Vergessen - und Wiederentdeckt
Die Entdeckung der Waldenburger Sámi-Trommeln beginnt in den 1930er Jahren und fiel mit der Beschreibung nordeuropäischer Völker durch die damalige völkerkundliche Forschung zusammen. Im Jahr 1932 reiste der schwedische Ethnologe Ernst Manker, Mitarbeiter der ethnografischen Abteilung am Naturhistoriska Riksmuseet in Stockholm, durch Europa. Manker war auf der Suche nach alten Sámi-Trommeln, die er für eine der ersten und gründlichsten Erfassungen aller erhaltenen Stücke aufnahm. In Deutschland trieb es ihn vom thüringischen Meiningen über Leipzig bis nach Berlin – und schließlich nach Waldenburg. Hier hatte sich erst kurz zuvor eine kleine Sensation ereignet: Im fürstlichen Schloss Waldenburg war ein seltsames Objekt gefunden worden, das als »Trommel aus Lappland « identifiziert wurde. Die Recherchen des Waldenburger Fürsten Günther von Schönburg-Waldenburg ergaben, dass die Trommel zur lange eher unbeachteten Linck-Sammlung gehörte und sich laut dem Sammlungsverzeichnis von 1787 eine zweite in der Sammlung befunden haben musste. Erneut wurde der Fürst im Schloss Waldenburg fündig und entdeckte laut erhaltener Archivquellen „in einem verborgenen Winkel die zweite Trommel (…), wenngleich auch übel zugerichtet.« Beide Stücke wurden im Museum für Zoologie und Anthropologie in Dresden restauriert.

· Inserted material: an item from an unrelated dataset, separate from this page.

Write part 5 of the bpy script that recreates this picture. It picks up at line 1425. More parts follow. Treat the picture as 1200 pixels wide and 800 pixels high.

Der von den Trommeln begeisterte Manker fragte Fürst Günther an, beide Trommeln nach Stockholm auszuleihen, um sie dort in größerer Runde am Original zu studieren. Der Fürst stimmte dem Ersuchen zu und sandte beide Sámi-Trommeln im Jahr 1934 mit Unterstützung der Schwedischen Gesandtschaft in Berlin in das Reichsmuseum Stockholm. Über den ungewöhnlichen »Besuch« aus Sachsen berichtete am 28. Februar 1934 das Stockholms Dageblad, der Artikel wird bis heute in den fürstlichen Akten bewahrt. Auf einer darin abgedruckten Fotografie sind Ernst Manker und der Ethnologe, Afrikanist und Direktor des Reichsmuseums Gerhard Lindblom beim Untersuchen einer Waldenburger Trommel zu sehen. Manker ist im Begriff, mit dem Hammer auf das Trommelfell zu schlagen. Welchen völkerkundlichen Wert die Trommeln hatten, lässt der schwedische Berichterstatter am Ende des Artikels wissen: »Bekanntlich bilden die Lappentrommeln [. . .] mit den auf dem Trommelfell gemalten Figuren und Zeichen unsere einzigen vollkommen authentischen Urkunden aus der alten Vorstellungswelt der Lappländer.« Die wissenschaftlichen Folgen dieser Reise waren für die Waldenburger Stücke hoch bedeutend: Manker beschrieb beide Trommeln umfassend in seinem Buch und widmete ihnen einen zusätzlichen Aufsatz. Beide Stück wies er der Linck-Sammlung zu und bemerkte zu Recht, dass Johann Heinrich Linck d. Ä. während seiner Lehrzeitals junger Apotheker in den Jahren 1690 bis 1694 an der Dänischen Hofapotheke in Kopenhagen war. Dort dürfte er nicht nur die Wunderkammer des Sammlers Ole Worm gesehen haben, zu der ebenfalls eine Sámi-Trommel gehörte; über Kopenhagen als Umschlagplatz für den Verkauf konfiszierter Trommeln war der Erwerb eines oder mehrerer Stücke für die Leipziger Sammlung ein Leichtes. Dass Linck d. Ä. jedoch wenigstens bis 1723 in Kontakt mit seinem Kopenhagener Netzwerk stand, an die Trommeln also auch später gekommen sein könnte, wusste Manker noch nicht. Als vollkommen authentisches Stück galt Manker die Waldenburger Trommel mit den eingeritzten Initialen »OT« aus der Region um Ume älv, während er das andere Stück mit den Initialen »NNSR« der Region um Lule Lappmark zuschrieb und wegen der nahezu unbenutzten Membran und einer »untypisch lappischen« Bemalung nur zum Teil als Original anerkannte. Fürst Günther wies dennoch beiden Trommeln einen neuen Platz im Linck-Zimmer zu, wo sie sich bis heute, geschützt in gläsernen Gehäusen, befinden.